The other photo that won a ribbon (3rd place) at the Laguna Vista festival is the one of a Cedar Waxwing with a dark blue berry in its mouth that I posted a few weeks ago, just after a small flock of the birds visited the ripening berries on the ligustrum tree. The Laguna Vista Birdfest was a really fun small festival held at the Laguna Vista golf course near South Padre Island, about 20 miles from here. A very active group of birders who live there have the small festival every year and really outdo themselves with interesting speakers and activities. It's a great example of what a small dedicated group of organizers can accomplish.)
Okay, enough about my ribbon-winning. You can tell I'm not used to winning anything. I'm just glad to be learning more about my point-and-shoot camera. I always wanted to be able to take pictures of birds and now with relatively low-cost amazing cameras (mine's a Canon SX10IS), even I can take photos I want to keep and share.
Now on with the update on nesting and pre-nesting activity in the yard:
Here's a series of photos of Eurasian Collared Doves getting to know each other on top of the boat dock. At least the male would like to get acquainted. That's him in the back (I presume), pursuing the lovely lady in the lead. She is keeping an eye on him though she continues stepping out.
She walks on--- but knowing she's aware of him behind her, he begins a kind of nodding, bowing dance.
Eurasian Collared-doves are, as the name implies, not native to the United States, having been introduced from Europe---but their range here in South Texas is rapidly expanding. I had never seen one before 2002 when I saw three near the high school parking lot where I taught in Rio Hondo (about 12 miles from here). Since then, they have spread to Arroyo City and are now nesting in the neighborhood. I will keep an eye on this couple and hope to find a nest. This is just one of several species of doves that frequent the yard: Inca Doves, Common Ground Doves, White-winged Doves, Mourning Doves, and White-tipped Doves are also common and year-round residents.

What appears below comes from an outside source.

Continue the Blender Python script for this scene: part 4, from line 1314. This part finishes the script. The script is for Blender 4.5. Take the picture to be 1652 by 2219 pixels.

One more "couple" piqued my paparazzi-like interest today. I put a few orange halves on the front deck this afternoon and immediately attracted a pair of Golden-fronted Woodpeckers. The male is on the left, distinguished by the red patch on his crown as well as gold on the nape and forehead. The female on the right lacks the red on the crown. They are similar to the Red-bellied Woodpeckers I remember from my Oklahoma childhood.
Golden-fronted Woodpeckers nest in the yard every year. They are the excavators of about a dozen holes in two dead cottonwood trees that the former next-door neighbor cut down to about fifteen-twenty feet, forming condominiums for starlings, woodpeckers, and titmice. Until the dead trees proved so enticing, the woodpeckers used to make holes in our house, pull out the insulation, and build nests in the walls. We tried to discourage this, of course, but they were persistent. For a few years we lured them to nest boxes. Finally, we patched the holes in our house, beat on the walls when we heard the birds, and hoped that they would stick to the cottonwoods. So far it has worked. Last week, for insurance, we also put up a new nest box in the back yard where an old one had, like the owl box, been taken over by bees.
Now that I am retired, I can spend all the time I wish exploring the nature in our yard and writing about what I see. The yard is not really very big, just about a third of an acre, deeper than it is wide, but it's a fascinating place. Blogging gives me a chance to keep records of my observations. Today, reading Thoreau's journals, I found this entry for April 7, 1853. It says just what I've been thinking:
"If you make the least correct observation of nature this year, you will have occasion to repeat it with illustrations the next, and the season and life itself is prolonged."
I wonder what Thoreau would think of nature blogging. He could take a laptop to his cabin at Walden pond, but I don't know where he'd plug it in.